Office of Federal Contract Compliance Programs (OFCCP) Will Reframe its Compensation Program. The current administration doubled down on pay compensation cases and obtained large settlements with federal contractors. Notably, most of the large settlements were with technology and financial services companies. At the same time, OFCCP suffered two significant losses related to its approach to enforcing pay discrimination. The high-stakes question for OFCCP and contractors has been whether the government could employ highly aggregated models that included employees who were not similarly situated and then use statistical controls to account for job similarity. The contractor community has long believed that OFCCP cannot mix dissimilar groups. In both cases, the administrative law judges sided with the contractor community which represents a strong repudiation of OFCCP’s compensation approach. Several options exist for the agency to move forward including continuing to bring large-scale cases, reducing the size of its cases, or refer its compensation cases to the U.S. Department of Justice (DOJ).

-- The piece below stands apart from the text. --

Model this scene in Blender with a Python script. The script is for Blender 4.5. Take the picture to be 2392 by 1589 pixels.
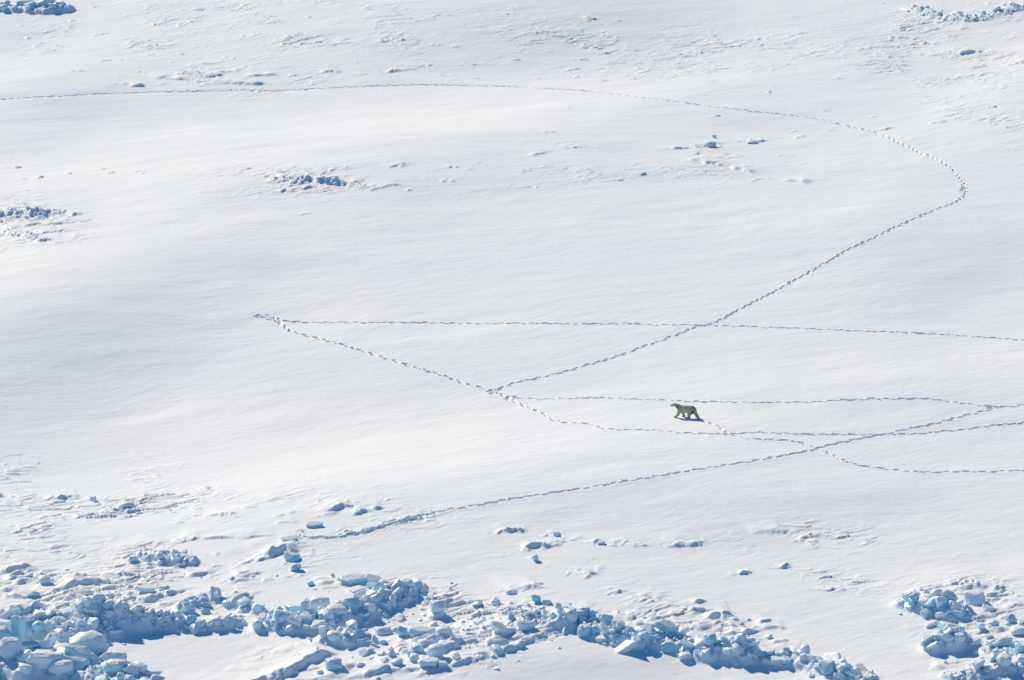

The new administration will likely change or withdraw its Early Resolution Procedures directive. That directive allows the agency to resolve violations with a contractor early in the review process with an agreement to monitoring for five years. While these agreements have resulted in large settlements for the agency, the new administration will likely take aim at the five-year pass contractors receive on reviews.  

Persuader Redux? The Office of Labor-Management Standards (OLMS) is tiny compared to other DOL agencies. However, this agency plays a key role in enforcing the reporting and election obligations for unions. In Republican administrations, it tends to increase reporting burdens on unions while those burdens are reduced under Democratic administrations. However, during the Obama administration, this agency took a higher profile with the release of its persuader rule which required employers to disclose how much they pay their lawyers and consultants to respond to organizing efforts. A federal district court judge shot down the rule and the current administration rescinded it in 2018. Nonetheless, as unions played a large role in the election, a chance exists that OLMS will take up the rule a second time.